Naturally, there are exceptions, but the graciousness with which Olympic athletes accept defeat defies a purely rational explanation. There is something mysterious about real glory—not the pursuit of a win, but the pursuit of pure form—which sublimates the ego. The Olympics are like a two-week-long version of the 1914 Christmas truce, although they are born of mutual respect for Plato, not the Nativity.
Perhaps the graciousness with which Olympic athletes accept defeat also has something to do with the fact they compete on behalf of their nations, not merely on behalf of teams or cities (where they have only lived a short time). Openly, unambiguously representing your kind of people creates a powerful and productive sense of self-awareness, and self-awareness is nothing but a desire to judge yourself accurately and others leniently.
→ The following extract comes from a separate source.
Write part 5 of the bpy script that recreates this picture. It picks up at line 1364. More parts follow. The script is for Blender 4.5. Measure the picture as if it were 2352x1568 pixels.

For all these reasons, I am not entirely sure the Olympics are long for this world. I have read the Japanese will recoup very little of the $20 billion they spent hosting the games, which could make other potential host cities understandably leery of the risk. Besides this, the Olympics are split down the middle between men’s and women’s competitions, and such distinctions may not be legally allowable ten years from now. Abolishing those distinctions would quickly cut the number of events in half—but who can say whether terms like “winner” and “loser” will have a place in a future which condemns every unpleasant thing?
For the time being, I am content to show my children the Olympics on television, to blithely gloss over many of the foolish things about the Games, and to happily connect what we see to an older and largely discarded view of transcendence and beauty.